Lieberman expressed concern over being forced to draft policies in compliance with manual changes that are only in draft form and not yet approved.

He explained after the meeting that, with approval targeted for mid-October and implementation likely in December, the timeline creates a “narrow” window to make and get approval for any necessary policy-submission changes prior to the compliance deadline.
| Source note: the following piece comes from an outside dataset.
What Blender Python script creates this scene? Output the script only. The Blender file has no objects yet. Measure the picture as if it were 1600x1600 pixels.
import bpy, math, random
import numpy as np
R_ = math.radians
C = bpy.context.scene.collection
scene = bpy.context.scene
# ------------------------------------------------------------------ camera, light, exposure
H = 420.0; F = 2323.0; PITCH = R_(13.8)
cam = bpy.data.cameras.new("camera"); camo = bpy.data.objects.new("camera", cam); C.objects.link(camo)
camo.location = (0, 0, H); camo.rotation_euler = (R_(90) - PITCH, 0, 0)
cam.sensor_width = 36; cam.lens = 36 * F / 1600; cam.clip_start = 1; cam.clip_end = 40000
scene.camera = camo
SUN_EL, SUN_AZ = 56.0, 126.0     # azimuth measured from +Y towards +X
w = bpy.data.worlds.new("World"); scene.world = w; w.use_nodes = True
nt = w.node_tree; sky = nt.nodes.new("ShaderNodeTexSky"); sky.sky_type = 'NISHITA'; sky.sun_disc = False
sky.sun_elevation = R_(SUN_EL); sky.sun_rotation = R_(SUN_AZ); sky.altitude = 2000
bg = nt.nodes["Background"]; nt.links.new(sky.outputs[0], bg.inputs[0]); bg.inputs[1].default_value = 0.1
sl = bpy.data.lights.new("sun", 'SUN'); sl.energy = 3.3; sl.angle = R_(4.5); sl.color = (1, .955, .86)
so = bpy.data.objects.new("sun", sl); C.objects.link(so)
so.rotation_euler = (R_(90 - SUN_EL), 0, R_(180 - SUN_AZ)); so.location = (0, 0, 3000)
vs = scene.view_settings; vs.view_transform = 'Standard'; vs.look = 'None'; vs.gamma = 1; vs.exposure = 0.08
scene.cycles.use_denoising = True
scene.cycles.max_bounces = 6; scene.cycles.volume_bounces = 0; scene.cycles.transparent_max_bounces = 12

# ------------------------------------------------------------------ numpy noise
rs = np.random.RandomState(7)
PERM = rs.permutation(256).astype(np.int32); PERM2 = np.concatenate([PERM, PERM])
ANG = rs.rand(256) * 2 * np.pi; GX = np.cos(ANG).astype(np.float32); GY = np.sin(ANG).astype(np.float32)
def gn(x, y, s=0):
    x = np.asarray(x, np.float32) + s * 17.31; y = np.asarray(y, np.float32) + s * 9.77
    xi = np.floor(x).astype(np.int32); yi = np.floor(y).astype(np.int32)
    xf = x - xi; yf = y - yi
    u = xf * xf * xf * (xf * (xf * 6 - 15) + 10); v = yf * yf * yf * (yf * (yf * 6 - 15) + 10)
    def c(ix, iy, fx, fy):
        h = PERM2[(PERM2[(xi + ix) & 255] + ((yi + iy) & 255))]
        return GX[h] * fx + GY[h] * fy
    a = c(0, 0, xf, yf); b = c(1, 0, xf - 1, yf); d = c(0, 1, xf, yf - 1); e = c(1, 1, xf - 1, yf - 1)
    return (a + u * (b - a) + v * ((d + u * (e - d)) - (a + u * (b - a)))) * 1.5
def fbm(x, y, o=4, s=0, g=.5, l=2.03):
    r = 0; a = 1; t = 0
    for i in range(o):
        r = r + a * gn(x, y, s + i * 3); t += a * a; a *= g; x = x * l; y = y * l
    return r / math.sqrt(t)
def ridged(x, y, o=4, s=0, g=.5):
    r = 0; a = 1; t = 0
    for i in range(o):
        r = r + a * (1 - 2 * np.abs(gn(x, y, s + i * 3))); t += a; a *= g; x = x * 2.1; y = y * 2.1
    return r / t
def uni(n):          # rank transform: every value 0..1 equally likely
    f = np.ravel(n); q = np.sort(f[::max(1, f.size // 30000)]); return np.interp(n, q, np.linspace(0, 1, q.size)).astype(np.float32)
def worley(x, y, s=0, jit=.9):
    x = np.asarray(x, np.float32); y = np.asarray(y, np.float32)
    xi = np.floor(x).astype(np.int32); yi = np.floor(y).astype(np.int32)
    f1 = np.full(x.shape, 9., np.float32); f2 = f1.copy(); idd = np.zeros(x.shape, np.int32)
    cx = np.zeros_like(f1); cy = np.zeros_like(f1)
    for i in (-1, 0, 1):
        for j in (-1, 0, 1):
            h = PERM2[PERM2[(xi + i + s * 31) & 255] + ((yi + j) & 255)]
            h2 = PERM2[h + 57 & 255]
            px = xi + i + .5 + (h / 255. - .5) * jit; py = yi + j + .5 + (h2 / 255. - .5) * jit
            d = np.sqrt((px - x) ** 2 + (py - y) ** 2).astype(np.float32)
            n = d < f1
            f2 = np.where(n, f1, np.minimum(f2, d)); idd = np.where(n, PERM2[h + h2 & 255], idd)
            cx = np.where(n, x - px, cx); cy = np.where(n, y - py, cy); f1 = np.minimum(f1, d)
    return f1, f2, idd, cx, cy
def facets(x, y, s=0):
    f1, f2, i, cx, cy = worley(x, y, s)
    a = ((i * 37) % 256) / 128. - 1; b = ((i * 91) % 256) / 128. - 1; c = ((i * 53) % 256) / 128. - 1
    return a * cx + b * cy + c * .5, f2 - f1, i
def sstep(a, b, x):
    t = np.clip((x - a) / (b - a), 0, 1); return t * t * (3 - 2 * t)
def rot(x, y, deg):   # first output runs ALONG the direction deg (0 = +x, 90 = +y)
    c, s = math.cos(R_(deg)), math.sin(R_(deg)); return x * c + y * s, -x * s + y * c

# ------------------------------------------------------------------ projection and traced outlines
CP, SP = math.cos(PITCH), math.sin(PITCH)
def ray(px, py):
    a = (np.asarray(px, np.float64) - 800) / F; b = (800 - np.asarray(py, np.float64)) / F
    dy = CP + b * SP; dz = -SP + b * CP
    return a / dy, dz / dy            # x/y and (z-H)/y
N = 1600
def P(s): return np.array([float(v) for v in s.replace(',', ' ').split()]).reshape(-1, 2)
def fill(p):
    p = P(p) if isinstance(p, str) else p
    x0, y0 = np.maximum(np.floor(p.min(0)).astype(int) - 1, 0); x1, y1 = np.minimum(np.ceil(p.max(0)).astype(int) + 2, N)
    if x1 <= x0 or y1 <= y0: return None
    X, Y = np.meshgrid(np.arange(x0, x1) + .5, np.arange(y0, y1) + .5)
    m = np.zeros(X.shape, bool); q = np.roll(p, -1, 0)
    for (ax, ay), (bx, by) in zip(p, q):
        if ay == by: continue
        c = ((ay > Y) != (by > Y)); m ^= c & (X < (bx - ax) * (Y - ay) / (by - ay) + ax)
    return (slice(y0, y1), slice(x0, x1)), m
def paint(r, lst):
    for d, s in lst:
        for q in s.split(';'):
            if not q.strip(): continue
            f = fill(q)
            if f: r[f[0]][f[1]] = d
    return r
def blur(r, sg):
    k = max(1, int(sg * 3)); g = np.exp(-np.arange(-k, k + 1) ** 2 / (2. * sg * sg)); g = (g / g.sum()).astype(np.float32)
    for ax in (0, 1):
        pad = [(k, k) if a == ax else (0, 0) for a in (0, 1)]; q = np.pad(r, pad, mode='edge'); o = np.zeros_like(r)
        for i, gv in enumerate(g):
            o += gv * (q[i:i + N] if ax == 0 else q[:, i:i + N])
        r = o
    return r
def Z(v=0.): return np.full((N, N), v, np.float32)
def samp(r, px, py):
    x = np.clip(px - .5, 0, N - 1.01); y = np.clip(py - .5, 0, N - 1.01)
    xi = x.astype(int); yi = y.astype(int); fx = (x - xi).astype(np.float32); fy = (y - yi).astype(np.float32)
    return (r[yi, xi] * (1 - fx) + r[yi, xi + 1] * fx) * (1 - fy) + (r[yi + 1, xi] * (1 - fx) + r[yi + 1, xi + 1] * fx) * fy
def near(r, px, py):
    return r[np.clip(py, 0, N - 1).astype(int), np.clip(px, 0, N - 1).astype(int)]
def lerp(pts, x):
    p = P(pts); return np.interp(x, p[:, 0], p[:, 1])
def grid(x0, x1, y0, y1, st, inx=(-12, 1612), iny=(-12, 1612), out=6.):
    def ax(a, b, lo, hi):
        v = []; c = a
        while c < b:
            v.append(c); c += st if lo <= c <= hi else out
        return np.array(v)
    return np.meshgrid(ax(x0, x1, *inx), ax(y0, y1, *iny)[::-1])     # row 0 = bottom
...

FERC’s order for a PJM compliance filing on the issue further complicates the situation, he said, because the commission’s ruling on that could come as late as mid-October and may require further filings from PJM.

“A member faces a lot of uncertainty prior to the start of winter and not a lot of time for resolution,” he said.

Bresler acknowledged that the timeframe is “compressed.”

Carl Johnson, who represents the PJM Public Power Coalition, pressed for adding clarity on the process to the Tariff, including expected review periods and potential remedies for unapproved submissions. He said his members want to know “what it is they need to supply to PJM and be sure that once they’ve done that, they’re going to get an approved policy.”

Bresler acknowledged the comments and reminded participants that they need to retain enough documentation to validate the input to the cost-based offer they submit. He confirmed that once a policy is approved and a cost-based offer submitted, if additional market-power issues arise, they will go before FERC.

Bowring said his staff has developed a policy template for every fuel type. He said his interest is market-power mitigation. PJM ultimately approves or rejects the policies, and the Monitor reviews them beforehand to determine if they are consistent with not exercising market power, he noted.